Source excerpt:
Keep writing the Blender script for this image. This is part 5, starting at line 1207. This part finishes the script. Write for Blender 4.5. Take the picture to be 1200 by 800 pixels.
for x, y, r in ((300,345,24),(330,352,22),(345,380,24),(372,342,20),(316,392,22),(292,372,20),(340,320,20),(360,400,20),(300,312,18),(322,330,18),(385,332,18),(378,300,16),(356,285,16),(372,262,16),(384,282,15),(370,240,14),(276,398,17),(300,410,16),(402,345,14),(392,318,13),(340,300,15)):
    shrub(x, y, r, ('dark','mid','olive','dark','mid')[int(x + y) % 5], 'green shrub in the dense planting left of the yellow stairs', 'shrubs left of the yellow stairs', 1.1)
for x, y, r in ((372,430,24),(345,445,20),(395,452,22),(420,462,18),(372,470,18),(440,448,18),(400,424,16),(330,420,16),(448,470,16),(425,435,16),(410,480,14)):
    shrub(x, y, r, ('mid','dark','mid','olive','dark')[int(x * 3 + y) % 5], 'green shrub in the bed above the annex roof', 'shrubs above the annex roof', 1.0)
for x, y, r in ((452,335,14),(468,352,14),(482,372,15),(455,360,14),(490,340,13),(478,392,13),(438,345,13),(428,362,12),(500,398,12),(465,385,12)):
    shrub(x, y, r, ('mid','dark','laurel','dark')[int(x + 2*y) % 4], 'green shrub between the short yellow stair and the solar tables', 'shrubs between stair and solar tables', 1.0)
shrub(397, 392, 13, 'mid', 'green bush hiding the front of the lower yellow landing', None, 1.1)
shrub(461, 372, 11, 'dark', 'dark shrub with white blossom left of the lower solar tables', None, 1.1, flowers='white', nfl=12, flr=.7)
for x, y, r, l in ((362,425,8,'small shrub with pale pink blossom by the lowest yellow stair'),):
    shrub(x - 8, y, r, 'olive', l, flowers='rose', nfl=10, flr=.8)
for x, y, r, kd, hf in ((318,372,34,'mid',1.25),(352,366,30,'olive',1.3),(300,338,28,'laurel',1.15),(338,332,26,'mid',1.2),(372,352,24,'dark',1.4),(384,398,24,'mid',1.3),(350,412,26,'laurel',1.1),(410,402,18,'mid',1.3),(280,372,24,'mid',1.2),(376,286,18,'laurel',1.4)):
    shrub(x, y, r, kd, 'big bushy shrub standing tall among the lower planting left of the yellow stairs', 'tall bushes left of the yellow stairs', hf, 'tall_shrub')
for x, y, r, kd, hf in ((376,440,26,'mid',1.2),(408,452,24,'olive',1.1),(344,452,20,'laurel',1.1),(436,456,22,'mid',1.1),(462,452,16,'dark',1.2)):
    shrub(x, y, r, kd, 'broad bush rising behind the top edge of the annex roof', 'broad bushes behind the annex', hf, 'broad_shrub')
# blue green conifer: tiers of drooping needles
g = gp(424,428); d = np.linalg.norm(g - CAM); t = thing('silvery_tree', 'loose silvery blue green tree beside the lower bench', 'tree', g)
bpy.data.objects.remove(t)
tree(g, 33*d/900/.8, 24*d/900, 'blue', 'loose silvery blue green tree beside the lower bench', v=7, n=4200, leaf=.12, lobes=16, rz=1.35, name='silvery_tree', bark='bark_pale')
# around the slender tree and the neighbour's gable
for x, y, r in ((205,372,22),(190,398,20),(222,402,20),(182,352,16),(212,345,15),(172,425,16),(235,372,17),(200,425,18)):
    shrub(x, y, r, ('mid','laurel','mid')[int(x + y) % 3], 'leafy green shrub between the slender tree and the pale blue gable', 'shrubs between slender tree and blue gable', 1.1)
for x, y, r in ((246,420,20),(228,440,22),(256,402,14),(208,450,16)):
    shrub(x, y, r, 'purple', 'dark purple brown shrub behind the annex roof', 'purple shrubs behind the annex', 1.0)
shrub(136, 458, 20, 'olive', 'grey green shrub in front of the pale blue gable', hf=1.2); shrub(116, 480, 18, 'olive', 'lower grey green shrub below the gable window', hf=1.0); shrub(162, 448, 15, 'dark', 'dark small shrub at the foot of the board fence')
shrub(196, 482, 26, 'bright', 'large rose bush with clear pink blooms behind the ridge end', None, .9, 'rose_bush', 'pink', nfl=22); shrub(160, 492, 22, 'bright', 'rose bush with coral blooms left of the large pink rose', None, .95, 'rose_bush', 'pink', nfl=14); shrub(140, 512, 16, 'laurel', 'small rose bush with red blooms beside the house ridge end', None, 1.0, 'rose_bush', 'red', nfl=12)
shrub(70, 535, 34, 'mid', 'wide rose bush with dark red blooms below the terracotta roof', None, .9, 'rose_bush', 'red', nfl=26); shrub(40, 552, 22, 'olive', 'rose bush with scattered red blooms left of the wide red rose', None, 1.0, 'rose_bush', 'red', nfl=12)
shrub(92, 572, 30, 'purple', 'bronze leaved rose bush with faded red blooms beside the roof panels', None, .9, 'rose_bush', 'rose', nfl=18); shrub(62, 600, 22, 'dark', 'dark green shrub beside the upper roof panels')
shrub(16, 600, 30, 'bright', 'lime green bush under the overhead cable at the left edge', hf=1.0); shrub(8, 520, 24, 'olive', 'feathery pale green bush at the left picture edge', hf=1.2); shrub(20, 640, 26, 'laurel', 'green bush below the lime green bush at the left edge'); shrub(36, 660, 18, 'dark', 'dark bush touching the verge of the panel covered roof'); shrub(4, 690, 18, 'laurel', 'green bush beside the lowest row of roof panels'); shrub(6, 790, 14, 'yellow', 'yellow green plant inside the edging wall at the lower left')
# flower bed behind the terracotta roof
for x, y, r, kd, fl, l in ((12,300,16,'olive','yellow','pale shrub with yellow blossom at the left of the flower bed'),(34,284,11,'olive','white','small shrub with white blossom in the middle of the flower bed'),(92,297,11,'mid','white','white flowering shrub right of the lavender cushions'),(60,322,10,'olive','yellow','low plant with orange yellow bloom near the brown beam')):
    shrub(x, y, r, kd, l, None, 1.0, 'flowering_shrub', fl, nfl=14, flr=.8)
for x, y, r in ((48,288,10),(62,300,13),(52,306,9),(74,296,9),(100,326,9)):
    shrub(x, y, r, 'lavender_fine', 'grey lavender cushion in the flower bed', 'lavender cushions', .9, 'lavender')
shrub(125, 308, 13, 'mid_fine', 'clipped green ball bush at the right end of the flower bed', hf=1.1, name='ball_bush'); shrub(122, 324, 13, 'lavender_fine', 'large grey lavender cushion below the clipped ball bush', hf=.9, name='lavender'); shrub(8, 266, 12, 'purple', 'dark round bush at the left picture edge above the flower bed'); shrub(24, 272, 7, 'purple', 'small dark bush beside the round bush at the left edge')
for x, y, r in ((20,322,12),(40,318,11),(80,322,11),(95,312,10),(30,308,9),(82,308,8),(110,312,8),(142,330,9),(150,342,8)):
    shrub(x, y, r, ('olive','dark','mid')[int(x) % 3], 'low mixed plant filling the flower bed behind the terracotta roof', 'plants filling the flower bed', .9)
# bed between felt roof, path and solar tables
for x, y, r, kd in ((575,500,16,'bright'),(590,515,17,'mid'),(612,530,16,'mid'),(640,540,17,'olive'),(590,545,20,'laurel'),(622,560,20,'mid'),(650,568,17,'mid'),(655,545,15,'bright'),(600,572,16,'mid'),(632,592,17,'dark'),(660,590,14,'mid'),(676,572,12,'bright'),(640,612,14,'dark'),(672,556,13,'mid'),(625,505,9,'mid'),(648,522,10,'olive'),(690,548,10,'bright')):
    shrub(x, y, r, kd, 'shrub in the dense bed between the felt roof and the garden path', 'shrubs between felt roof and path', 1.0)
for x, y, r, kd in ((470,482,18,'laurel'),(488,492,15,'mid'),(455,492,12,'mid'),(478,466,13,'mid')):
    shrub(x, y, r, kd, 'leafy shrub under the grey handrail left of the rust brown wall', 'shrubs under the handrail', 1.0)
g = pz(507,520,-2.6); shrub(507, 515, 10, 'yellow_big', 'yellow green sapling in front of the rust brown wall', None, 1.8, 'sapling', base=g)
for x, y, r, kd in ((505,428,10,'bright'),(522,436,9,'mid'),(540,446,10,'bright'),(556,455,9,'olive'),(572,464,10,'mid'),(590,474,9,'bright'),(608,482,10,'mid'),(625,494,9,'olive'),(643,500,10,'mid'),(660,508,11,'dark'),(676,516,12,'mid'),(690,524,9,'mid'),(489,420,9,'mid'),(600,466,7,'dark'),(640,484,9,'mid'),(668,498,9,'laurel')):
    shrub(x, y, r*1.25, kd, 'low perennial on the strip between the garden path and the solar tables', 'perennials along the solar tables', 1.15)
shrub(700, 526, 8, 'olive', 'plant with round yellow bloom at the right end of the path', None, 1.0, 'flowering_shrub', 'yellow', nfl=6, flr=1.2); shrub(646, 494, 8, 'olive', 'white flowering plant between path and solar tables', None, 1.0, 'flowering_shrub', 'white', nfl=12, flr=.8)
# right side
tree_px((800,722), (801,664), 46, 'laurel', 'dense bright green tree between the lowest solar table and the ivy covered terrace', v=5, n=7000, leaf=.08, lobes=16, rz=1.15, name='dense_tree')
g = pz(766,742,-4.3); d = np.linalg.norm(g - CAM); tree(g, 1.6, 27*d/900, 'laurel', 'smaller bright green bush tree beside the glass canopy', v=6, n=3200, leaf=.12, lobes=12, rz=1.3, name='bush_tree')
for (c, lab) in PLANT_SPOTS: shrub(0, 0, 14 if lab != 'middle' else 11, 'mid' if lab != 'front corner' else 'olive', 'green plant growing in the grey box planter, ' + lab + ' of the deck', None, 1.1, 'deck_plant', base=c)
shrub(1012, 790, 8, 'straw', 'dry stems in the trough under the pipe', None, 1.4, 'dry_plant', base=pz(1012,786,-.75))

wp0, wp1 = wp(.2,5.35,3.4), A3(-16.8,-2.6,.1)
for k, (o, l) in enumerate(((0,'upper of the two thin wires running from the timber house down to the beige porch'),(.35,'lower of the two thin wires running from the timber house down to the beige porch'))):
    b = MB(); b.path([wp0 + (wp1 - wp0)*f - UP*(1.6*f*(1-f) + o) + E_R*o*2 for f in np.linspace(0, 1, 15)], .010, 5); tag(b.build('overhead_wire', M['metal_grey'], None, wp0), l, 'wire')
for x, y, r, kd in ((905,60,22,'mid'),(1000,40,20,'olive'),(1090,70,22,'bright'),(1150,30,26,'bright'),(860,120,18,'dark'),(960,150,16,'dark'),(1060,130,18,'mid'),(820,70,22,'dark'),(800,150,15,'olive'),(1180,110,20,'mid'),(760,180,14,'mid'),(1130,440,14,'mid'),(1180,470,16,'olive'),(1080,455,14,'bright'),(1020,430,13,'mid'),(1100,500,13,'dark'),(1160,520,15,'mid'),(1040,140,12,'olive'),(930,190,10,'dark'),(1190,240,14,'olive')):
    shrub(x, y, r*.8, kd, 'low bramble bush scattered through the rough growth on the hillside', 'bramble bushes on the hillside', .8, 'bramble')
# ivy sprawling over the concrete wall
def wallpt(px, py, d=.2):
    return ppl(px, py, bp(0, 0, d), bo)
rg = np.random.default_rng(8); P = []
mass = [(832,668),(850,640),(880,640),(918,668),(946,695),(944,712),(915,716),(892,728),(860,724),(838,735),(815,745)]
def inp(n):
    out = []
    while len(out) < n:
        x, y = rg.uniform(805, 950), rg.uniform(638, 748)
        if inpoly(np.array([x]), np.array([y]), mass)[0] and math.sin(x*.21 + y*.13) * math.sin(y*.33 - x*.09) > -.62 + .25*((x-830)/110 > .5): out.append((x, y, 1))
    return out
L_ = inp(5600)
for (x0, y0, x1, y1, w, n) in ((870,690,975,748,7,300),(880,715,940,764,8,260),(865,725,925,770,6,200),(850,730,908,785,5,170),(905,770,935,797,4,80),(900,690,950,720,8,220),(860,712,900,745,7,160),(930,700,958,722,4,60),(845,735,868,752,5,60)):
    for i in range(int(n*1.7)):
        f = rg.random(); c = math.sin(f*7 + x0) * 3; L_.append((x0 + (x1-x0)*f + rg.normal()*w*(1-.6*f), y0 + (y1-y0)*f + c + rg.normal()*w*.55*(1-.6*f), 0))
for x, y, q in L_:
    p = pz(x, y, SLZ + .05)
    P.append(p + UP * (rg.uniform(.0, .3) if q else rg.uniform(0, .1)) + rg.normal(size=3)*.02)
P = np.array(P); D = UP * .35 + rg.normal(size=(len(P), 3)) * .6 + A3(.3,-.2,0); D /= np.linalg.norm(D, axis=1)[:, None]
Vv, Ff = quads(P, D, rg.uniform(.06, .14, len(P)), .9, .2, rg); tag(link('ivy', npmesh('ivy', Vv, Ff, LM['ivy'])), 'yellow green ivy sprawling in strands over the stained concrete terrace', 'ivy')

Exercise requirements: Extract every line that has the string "picture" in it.

Reply:
Keep writing the Blender script for this image. This is part 5, starting at line 1207. This part finishes the script. Write for Blender 4.5. Take the picture to be 1200 by 800 pixels.
shrub(16, 600, 30, 'bright', 'lime green bush under the overhead cable at the left edge', hf=1.0); shrub(8, 520, 24, 'olive', 'feathery pale green bush at the left picture edge', hf=1.2); shrub(20, 640, 26, 'laurel', 'green bush below the lime green bush at the left edge'); shrub(36, 660, 18, 'dark', 'dark bush touching the verge of the panel covered roof'); shrub(4, 690, 18, 'laurel', 'green bush beside the lowest row of roof panels'); shrub(6, 790, 14, 'yellow', 'yellow green plant inside the edging wall at the lower left')
shrub(125, 308, 13, 'mid_fine', 'clipped green ball bush at the right end of the flower bed', hf=1.1, name='ball_bush'); shrub(122, 324, 13, 'lavender_fine', 'large grey lavender cushion below the clipped ball bush', hf=.9, name='lavender'); shrub(8, 266, 12, 'purple', 'dark round bush at the left picture edge above the flower bed'); shrub(24, 272, 7, 'purple', 'small dark bush beside the round bush at the left edge')